October, (2019-2021) (Spanish version)
Red is linked to blood, power, heat and fire, pain and courage. This is a color not only with expressive associations for our perception but also with a historical endorsement that relates it to the most resounding revolutionary processes in history, such as the Russian and Chinese revolutions, with red being the predominant color of their respective flags. And red has been precisely the chromatic hue of greater visual weight in the works that make up the series October, by photographer William Riera, as red becomes the leitmotif of a discourse that seeks to emphasize the importance of certain elements in the composition, which is not an added bonus of the artist, but rather a compelling reason for interpretation.

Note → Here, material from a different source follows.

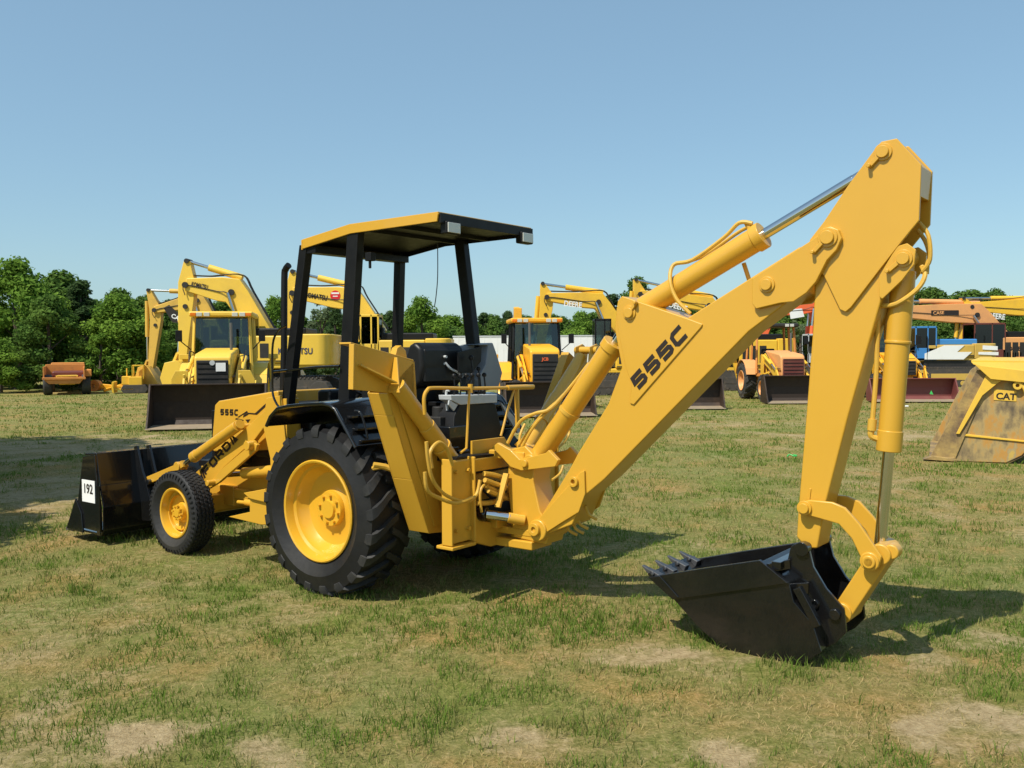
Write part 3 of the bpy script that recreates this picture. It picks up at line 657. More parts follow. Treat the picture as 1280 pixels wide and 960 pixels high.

These works contain the nostalgic symbiosis of a subject who remembers his past through the experiences of the present. They turn out to be a personal travelogue in which the longings of a time he lived and felt in body and soul are fused from the strong presence and significance that Russia had for Cuban culture and society, strongly tinged now by a contemporary sensibility that is linked to the life experience of a high percentage of Cubans who will also find in these images the evocation of a latent past: VEF radios, cute and expressive toys, noisy Russian alarm clocks, cartoons, and a whole range of objects and remembrances that have endured until today as vestiges of a bygone time.
However, for those younger people who may find in these photographs a certain fascination and distance from the elements that William Riera has captured during his trips to Russia, they will also be able to assimilate in them the identity iconography of a Russia that preserves memories while assuming contemporaneity with vertiginous dynamism; in which red manifests its intensity in the present, besides being indebted of the Cuban national historical tradition.
These works are the tangible reflection of a nostalgic and prevailing way of looking, which from an artistic approach, has touched the heartstrings of its creator.